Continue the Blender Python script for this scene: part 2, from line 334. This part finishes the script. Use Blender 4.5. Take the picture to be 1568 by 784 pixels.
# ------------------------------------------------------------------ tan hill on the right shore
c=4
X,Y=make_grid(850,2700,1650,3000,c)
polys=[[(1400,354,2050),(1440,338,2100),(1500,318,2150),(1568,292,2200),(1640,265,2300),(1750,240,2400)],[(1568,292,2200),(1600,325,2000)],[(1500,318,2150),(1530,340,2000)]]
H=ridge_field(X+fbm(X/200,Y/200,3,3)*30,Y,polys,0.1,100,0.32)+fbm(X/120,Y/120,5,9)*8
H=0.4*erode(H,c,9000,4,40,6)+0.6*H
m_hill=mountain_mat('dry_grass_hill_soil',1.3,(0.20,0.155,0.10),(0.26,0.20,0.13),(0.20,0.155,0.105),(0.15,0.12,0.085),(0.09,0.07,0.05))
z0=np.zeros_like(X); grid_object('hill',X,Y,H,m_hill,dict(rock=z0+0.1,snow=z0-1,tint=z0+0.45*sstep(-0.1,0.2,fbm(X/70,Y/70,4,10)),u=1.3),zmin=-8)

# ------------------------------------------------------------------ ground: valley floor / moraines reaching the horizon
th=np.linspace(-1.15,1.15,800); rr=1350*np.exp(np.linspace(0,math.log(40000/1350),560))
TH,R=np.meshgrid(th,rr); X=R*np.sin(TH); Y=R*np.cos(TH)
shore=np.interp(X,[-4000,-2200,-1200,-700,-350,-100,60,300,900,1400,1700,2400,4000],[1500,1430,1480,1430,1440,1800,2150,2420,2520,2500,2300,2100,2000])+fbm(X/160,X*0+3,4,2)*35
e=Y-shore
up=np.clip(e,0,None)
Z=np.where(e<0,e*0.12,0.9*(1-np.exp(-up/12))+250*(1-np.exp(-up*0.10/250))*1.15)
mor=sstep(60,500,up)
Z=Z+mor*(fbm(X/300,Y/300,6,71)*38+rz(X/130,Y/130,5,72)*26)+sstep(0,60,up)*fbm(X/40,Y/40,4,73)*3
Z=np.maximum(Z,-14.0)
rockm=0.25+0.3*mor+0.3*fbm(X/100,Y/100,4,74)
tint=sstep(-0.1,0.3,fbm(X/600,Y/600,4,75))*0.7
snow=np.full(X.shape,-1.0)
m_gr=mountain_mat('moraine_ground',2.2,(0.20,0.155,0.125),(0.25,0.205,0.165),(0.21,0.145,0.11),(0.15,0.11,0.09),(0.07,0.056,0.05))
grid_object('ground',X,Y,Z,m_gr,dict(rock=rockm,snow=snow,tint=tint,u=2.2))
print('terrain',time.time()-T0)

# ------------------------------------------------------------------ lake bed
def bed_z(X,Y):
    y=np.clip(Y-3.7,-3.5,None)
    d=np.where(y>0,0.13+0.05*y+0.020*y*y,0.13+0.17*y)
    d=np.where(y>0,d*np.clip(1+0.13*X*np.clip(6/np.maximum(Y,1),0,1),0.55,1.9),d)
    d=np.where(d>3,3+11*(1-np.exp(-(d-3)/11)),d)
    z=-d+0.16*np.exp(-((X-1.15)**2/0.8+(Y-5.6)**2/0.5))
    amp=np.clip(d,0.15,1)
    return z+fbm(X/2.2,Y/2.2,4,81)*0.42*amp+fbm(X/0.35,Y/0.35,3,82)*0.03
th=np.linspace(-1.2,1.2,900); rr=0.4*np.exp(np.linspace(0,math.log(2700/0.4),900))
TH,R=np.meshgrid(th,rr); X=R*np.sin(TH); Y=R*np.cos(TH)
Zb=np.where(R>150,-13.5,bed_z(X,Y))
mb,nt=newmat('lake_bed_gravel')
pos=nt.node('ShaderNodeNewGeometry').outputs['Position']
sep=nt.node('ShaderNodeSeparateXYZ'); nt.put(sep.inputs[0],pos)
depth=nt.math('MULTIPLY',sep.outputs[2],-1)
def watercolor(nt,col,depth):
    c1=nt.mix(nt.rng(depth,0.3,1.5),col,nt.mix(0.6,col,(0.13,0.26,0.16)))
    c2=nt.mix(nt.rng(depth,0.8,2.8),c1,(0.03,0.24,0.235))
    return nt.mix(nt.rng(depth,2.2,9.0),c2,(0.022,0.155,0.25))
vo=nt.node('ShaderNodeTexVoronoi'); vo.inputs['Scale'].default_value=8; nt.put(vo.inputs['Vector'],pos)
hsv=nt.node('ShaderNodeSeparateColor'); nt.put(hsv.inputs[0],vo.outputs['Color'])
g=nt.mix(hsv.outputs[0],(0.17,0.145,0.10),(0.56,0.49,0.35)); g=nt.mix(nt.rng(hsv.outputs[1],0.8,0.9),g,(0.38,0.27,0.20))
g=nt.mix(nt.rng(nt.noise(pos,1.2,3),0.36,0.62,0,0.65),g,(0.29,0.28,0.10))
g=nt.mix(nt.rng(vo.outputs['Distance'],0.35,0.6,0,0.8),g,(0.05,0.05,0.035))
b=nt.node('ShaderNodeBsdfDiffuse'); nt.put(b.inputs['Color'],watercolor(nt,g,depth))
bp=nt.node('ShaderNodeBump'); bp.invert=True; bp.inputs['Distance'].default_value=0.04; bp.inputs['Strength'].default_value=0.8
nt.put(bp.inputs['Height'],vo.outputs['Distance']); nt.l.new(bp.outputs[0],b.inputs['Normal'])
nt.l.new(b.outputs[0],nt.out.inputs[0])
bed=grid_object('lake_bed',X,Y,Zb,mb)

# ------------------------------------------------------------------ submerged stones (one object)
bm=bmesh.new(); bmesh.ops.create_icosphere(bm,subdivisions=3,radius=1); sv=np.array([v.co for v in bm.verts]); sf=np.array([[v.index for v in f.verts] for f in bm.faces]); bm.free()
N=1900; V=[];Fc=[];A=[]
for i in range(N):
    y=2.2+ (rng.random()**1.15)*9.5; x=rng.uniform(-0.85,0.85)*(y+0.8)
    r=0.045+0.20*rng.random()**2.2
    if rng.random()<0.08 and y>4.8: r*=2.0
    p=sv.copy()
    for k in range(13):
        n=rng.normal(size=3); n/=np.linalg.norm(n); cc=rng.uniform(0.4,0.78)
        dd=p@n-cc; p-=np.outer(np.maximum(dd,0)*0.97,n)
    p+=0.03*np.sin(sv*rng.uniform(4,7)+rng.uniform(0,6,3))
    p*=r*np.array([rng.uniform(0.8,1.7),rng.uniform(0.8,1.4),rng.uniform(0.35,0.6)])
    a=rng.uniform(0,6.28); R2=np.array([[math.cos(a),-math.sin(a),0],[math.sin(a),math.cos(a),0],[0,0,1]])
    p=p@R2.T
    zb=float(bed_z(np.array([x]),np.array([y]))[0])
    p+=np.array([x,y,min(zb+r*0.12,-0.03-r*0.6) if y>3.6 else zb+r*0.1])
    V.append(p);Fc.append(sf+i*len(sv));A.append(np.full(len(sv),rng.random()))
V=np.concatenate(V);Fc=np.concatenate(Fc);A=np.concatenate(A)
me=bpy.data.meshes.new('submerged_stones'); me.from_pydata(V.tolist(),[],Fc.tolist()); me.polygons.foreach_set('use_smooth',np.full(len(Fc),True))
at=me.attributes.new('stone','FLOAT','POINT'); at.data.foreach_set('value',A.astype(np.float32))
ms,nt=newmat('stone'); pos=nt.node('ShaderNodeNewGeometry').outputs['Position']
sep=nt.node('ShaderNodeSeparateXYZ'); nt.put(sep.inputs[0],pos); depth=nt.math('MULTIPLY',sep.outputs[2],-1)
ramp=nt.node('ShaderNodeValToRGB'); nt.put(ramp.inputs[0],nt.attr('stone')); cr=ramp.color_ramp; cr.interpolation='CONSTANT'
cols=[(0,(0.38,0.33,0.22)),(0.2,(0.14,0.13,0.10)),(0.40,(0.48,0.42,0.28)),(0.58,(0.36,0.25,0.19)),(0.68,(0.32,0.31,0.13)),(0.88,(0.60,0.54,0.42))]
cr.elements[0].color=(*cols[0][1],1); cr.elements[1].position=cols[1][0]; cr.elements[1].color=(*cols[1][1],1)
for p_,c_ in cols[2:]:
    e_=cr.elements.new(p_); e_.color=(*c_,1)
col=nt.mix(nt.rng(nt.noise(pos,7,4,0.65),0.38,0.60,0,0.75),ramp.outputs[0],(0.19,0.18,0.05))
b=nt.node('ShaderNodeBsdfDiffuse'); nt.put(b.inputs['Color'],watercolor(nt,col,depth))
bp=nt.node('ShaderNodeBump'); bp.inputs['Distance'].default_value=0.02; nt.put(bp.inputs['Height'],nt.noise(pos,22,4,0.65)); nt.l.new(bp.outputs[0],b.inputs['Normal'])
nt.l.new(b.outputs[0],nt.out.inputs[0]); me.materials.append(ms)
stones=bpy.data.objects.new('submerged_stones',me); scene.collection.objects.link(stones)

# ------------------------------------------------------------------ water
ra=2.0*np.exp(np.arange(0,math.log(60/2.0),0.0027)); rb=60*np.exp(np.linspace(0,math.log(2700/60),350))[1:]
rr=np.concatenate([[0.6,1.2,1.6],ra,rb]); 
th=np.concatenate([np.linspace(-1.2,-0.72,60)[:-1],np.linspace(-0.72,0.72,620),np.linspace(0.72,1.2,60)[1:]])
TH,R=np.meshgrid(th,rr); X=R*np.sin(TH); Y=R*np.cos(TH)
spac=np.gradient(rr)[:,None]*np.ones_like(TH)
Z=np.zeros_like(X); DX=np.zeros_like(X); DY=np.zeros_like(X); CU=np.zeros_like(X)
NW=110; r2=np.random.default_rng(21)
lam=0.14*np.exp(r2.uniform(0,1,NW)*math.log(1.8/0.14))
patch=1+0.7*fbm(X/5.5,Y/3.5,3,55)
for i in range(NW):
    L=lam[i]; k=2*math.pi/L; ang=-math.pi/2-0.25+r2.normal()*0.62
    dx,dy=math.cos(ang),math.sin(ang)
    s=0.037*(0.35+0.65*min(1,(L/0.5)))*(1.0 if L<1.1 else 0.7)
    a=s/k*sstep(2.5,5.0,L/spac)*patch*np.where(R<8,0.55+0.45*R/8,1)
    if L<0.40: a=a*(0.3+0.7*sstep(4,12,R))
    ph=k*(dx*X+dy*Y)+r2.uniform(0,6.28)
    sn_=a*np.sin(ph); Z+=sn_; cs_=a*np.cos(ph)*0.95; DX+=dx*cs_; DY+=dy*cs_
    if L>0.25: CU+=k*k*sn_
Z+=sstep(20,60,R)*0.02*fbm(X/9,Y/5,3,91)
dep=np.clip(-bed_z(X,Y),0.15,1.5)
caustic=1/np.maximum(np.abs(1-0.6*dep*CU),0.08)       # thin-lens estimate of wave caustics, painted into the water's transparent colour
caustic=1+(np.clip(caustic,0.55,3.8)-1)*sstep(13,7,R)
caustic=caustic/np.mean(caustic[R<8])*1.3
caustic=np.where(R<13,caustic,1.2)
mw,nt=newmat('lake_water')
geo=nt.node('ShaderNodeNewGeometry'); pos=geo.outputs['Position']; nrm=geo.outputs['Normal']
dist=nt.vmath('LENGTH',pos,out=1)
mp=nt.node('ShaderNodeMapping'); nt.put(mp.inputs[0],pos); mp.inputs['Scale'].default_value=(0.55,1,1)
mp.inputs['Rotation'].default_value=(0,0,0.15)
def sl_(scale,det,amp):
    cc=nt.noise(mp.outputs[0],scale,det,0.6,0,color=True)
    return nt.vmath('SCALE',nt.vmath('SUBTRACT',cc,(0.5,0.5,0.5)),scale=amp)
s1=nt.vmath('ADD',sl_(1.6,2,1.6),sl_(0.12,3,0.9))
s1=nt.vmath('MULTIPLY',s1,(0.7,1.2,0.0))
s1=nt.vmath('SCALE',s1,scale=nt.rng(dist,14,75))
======
→ **DO THIS**
How many lines in the data contain the string "return"? Respond with the number only.

→ **OUTPUT**
3